Las crisis históricas españolas han producido eclosiones ideológicas donde la pregunta central consistió en conocer las causas de una decadencia demasiado real, a falta de una actuación eficaz del Estado. Tal vez la centralidad de la cuestión económica hizo que en la de 1600 las reflexiones de muchos de los buscadores individuales de soluciones, los llamados arbitristas, aportasen diagnósticos aun hoy válidos. En la del 98, en cambio, la convergencia de factores políticos, económicos y culturales, en un país sin economistas, favoreció la deriva del regeneracionismo hacia ese "empirismo de corto vuelo" que lamentara Manuel Azaña. Hubo excepciones egregias, como Ortega o el primer Maeztu, que confirman la regla.

Ahora corremos el riesgo de repetir el 98, tanto en lo que concierne a la amputación territorial como en lo que toca a las reflexiones políticas, de nuevo sobre el telón de fondo del vacío mental de la clase política. Es cierto que algunos constitucionalistas —Blanco Valdés, Muñoz Machado, Carreras— se han volcado a la hora de aportar ideas críticas y soluciones técnicas a la crisis de nuestro Estado. Pero la mayoría se han ausentado del debate, lo mismo que politólogos, historiadores y economistas. Han aparecido en cambio, y ya abundan, quienes se adornan con generalizaciones académicas como forma de eludir el compromiso sobre temas tan poco rentables para la imagen personal como es la secesión de Cataluña. Cuanta más equidistancia, mejor, según vimos en el panorama del último Babelia.

La trayectoria seguida desde 1975 permite fijar con claridad los problemas concretos, no el problema de España. El balance no es desdeñable: la mayoría de los españoles viven mejor, son más cultos y son discretos ciudadanos. La democracia, que no la organización territorial del Estado, es mejorable, pero funciona, y la mejor prueba es cómo el aparente búnker de los dos grandes partidos se agrieta ante la presión de los votos y los recién llegados. Desde las elecciones de diciembre se abrirá la posibilidad de corregir el incremento de la desigualdad bajo el PP, y de emprender por fin la lucha contra una corrupción inserta en nuestro sistema, pero que no afecta a su estructura, aunque sí a la vida política.
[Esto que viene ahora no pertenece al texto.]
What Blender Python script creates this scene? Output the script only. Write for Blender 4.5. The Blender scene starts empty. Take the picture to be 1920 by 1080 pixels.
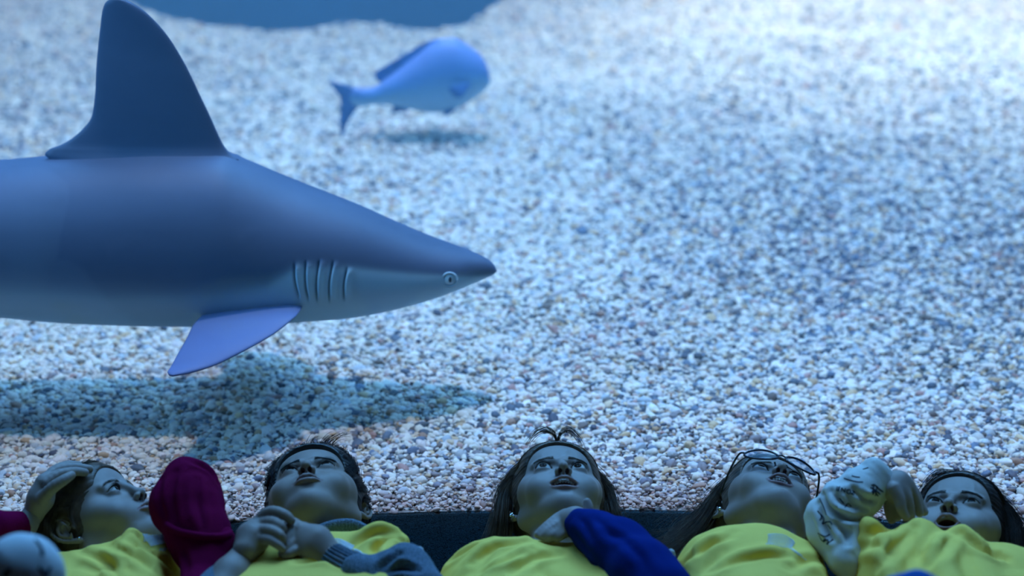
import bpy, math, random
import numpy as np
from mathutils import Vector, Matrix, Euler
from mathutils.bvhtree import BVHTree

# ------------------------------------------------------------------ camera, world, lights, exposure
S = bpy.context.scene
COL = S.collection
CAM_H, PITCH, FPX = 1.40, math.radians(20.0), 3583.0
cam = bpy.data.cameras.new('camera')
cam.sensor_width = 36.0
cam.lens = FPX * 36.0 / 1920.0
cam.dof.use_dof = True
cam.dof.focus_distance = 3.0
cam.dof.aperture_fstop = 2.4
cam_o = bpy.data.objects.new('camera', cam)
cam_o.location = (0, 0, CAM_H)
cam_o.rotation_euler = (math.radians(90) - PITCH, 0, 0)
COL.objects.link(cam_o)
S.camera = cam_o

S.view_settings.view_transform = 'Standard'
S.view_settings.look = 'None'
S.view_settings.gamma = 1.0
S.view_settings.use_curve_mapping = False
S.view_settings.exposure = 0.0

wd = bpy.data.worlds.new('world')
S.world = wd
wd.use_nodes = True
wd.node_tree.nodes['Background'].inputs[0].default_value = (0.10, 0.14, 0.18, 1)
wd.node_tree.nodes['Background'].inputs[1].default_value = 0.10


def light(name, kind, loc, target, energy, color, **kw):
    l = bpy.data.lights.new(name, kind)
    l.energy = energy
    l.color = color
    for k, v in kw.items():
        setattr(l, k, v)
    o = bpy.data.objects.new(name, l)
    o.location = loc
    d = Vector(target) - Vector(loc)
    o.rotation_euler = d.to_track_quat('-Z', 'Y').to_euler()
    COL.objects.link(o)
    return o


# stage lamps hung above the tank: one far and narrow (as a sun), one wide bank, and pools of light; front, side and left fills are added
light('tank_key_lamp', 'SUN', (0, 3.5, 6), (-0.12, 3.22, 0), 2.6, (0.54, 0.61, 0.78), angle=math.radians(3.0))
light('tank_lamp_bank', 'AREA', (0.3, 4.95, 3.6), (0.1, 4.0, 0), 430, (0.125, 0.43, 1.0), shape='RECTANGLE', size=4.0, size_y=2.6)
light('fill_front_strip', 'AREA', (-0.2, 3.02, 2.75), (-0.2, 3.25, 0), 34, (0.16, 0.52, 1.0), shape='RECTANGLE', size=3.6, size_y=0.25)  # added fill behind the pane top, lights the shark's near side
light('fill_side_lamp', 'SPOT', (-2.3, 2.45, 1.5), (-0.75, 3.2, 0.62), 190, (0.16, 0.50, 1.0), spot_size=math.radians(34), spot_blend=0.9, shadow_soft_size=0.25)  # added fill out of frame, brightens the shark's fin
light('tank_spot_far', 'SPOT', (1.6, 7.2, 4.0), (1.55, 6.5, 0), 2500, (0.45, 0.68, 0.95), spot_size=math.radians(52), spot_blend=1.0, shadow_soft_size=0.25)
light('fill_spot_left', 'SPOT', (-1.0, 6.2, 4.0), (-1.1, 5.4, 0), 330, (0.40, 0.68, 0.95), spot_size=math.radians(60), spot_blend=1.0, shadow_soft_size=0.25)  # added fill, lifts the far left of the gravel
light('tank_spot_near', 'SPOT', (0.1, 3.6, 3.6), (0.0, 2.7, 0), 14, (0.85, 0.88, 1.0), spot_size=math.radians(60), spot_blend=1.0, shadow_soft_size=0.2)


def W(px, py, y):
    """the place a camera ray of the 1920x1080 frame meets the vertical plane at distance y"""
    a, b = (px - 960.0) / FPX, (540.0 - py) / FPX
    dy = math.cos(PITCH) + b * math.sin(PITCH)
    dz = -math.sin(PITCH) + b * math.cos(PITCH)
    t = y / dy
    return Vector((a * t, y, CAM_H + dz * t))


def WV(p):
    """the frame pixel of a place"""
    x, y, z = p[0], p[1], p[2] - CAM_H
    d = y * math.cos(PITCH) - z * math.sin(PITCH)
    u = y * math.sin(PITCH) + z * math.cos(PITCH)
    return 960 + FPX * x / d, 540 - FPX * u / d


# ------------------------------------------------------------------ node and mesh helpers
def mat(name, rough=0.6, spec=0.4):
    m = bpy.data.materials.new(name)
    m.use_nodes = True
    nt = m.node_tree
    b = nt.nodes['Principled BSDF']
    b.inputs['Roughness'].default_value = rough
    b.inputs['Specular IOR Level'].default_value = spec
    return m, nt, b


def nd(nt, typ, **kw):
    n = nt.nodes.new(typ)
    for k, v in kw.items():
        if k.startswith('i_'):
            n.inputs[k[2:].replace('_', ' ')].default_value = v
        else:
            setattr(n, k, v)
    return n


def ramp(nt, fac, stops, interp='LINEAR'):
    r = nt.nodes.new('ShaderNodeValToRGB')
    r.color_ramp.interpolation = interp
    el = r.color_ramp.elements
    while len(el) < len(stops):
        el.new(0.5)
    for e, (p, c) in zip(el, stops):
        e.position = p
        e.color = (c[0], c[1], c[2], 1)
    nt.links.new(fac, r.inputs[0])
    return r


def bump(nt, b, height, dist, strength=1.0, normal=None):
    n = nt.nodes.new('ShaderNodeBump')
    n.inputs['Strength'].default_value = strength
    n.inputs['Distance'].default_value = dist
    nt.links.new(height, n.inputs['Height'])
    if normal is not None:
        nt.links.new(normal, n.inputs['Normal'])
    if b is not None:
        nt.links.new(n.outputs[0], b.inputs['Normal'])
    return n


def noise_tex(nt, scale, detail=3, coord='Object', vec_scale=None, rough=0.5):
    tc = nt.nodes.new('ShaderNodeTexCoord')
    n = nt.nodes.new('ShaderNodeTexNoise')
    n.inputs['Scale'].default_value = scale
    n.inputs['Detail'].default_value = detail
    n.inputs['Roughness'].default_value = rough
    if vec_scale:
        mp = nt.nodes.new('ShaderNodeMapping')
        mp.inputs['Scale'].default_value = vec_scale
        nt.links.new(tc.outputs[coord], mp.inputs[0])
        nt.links.new(mp.outputs[0], n.inputs['Vector'])
    else:
        nt.links.new(tc.outputs[coord], n.inputs['Vector'])
    return n


def plain(name, col, rough=0.6, spec=0.4, var=0.12, scale=12.0, bscale=None, bdist=0.0005):
    m, nt, b = mat(name, rough, spec)
    n = noise_tex(nt, scale)
    lo = [c * (1 - var) for c in col]
    hi = [min(1, c * (1 + var)) for c in col]
    r = ramp(nt, n.outputs['Fac'], [(0.3, lo), (0.7, hi)])
    nt.links.new(r.outputs[0], b.inputs['Base Color'])
    if bscale:
        n2 = noise_tex(nt, bscale, 2)
        bump(nt, b, n2.outputs['Fac'], bdist)
    return m


def mesh_obj(name, verts, faces, m=None, parent=None, smooth=True):
    me = bpy.data.meshes.new(name)
    if isinstance(verts, np.ndarray) and isinstance(faces, np.ndarray):
        nv, nf, k = len(verts), len(faces), faces.shape[1]
        me.vertices.add(nv)
        me.vertices.foreach_set('co', verts.astype(np.float32).ravel())
        me.loops.add(nf * k)
        me.loops.foreach_set('vertex_index', faces.astype(np.int32).ravel())
        me.polygons.add(nf)
        me.polygons.foreach_set('loop_start', np.arange(nf, dtype=np.int32) * k)
        me.polygons.foreach_set('loop_total', np.full(nf, k, dtype=np.int32))
        me.update(calc_edges=True)
    else:
        me.from_pydata([tuple(v) for v in verts], [], [tuple(f) for f in faces])
    me.validate()
    if smooth:
        me.polygons.foreach_set('use_smooth', np.ones(len(me.polygons), dtype=bool))
    if m is not None:
        me.materials.append(m)
    o = bpy.data.objects.new(name, me)
    COL.objects.link(o)
    if parent is not None:
        o.parent = parent
    return o


def empty(name, loc=(0, 0, 0)):
    o = bpy.data.objects.new(name, None)
    o.location = loc
    o.empty_display_size = 0.05
    COL.objects.link(o)
    return o


def tag(o, label=None, cat=None, group=None, kind=None):
    if label:
        o['label'] = label
    if cat:
        o['category'] = cat
    if group:
        o['group'] = group
    if kind:
        o['kind'] = kind
    return o


def adopt(child, parent):
    """parent a world-space mesh without moving it"""
    child.parent = parent
    child.matrix_parent_inverse = Matrix.Translation(parent.location).inverted()
    return child


def vattr(o, name, vals):
    a = o.data.attributes.new(name, 'FLOAT', 'POINT')
    a.data.foreach_set('value', np.asarray(vals, dtype=np.float32))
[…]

Nacionalismos arraigados y la inevitable construcción del Estado de las autonomías a golpe de demandas sucesivas, han determinado su pésimo funcionamiento. E impulsado las presiones centrífugas, hoy la catalana al borde de la fractura. De ahí la urgencia de una reforma constitucional que configure un Estado federal bien delimitado en su estructura interna y en sus aspectos fiscales, habida cuenta de la inevitable rémora vasca. Y abierto, no a singularidades, sino a consolidar la democracia y a dar respuesta a demandas, autodeterminación incluida, una vez establecido. Falta tiempo.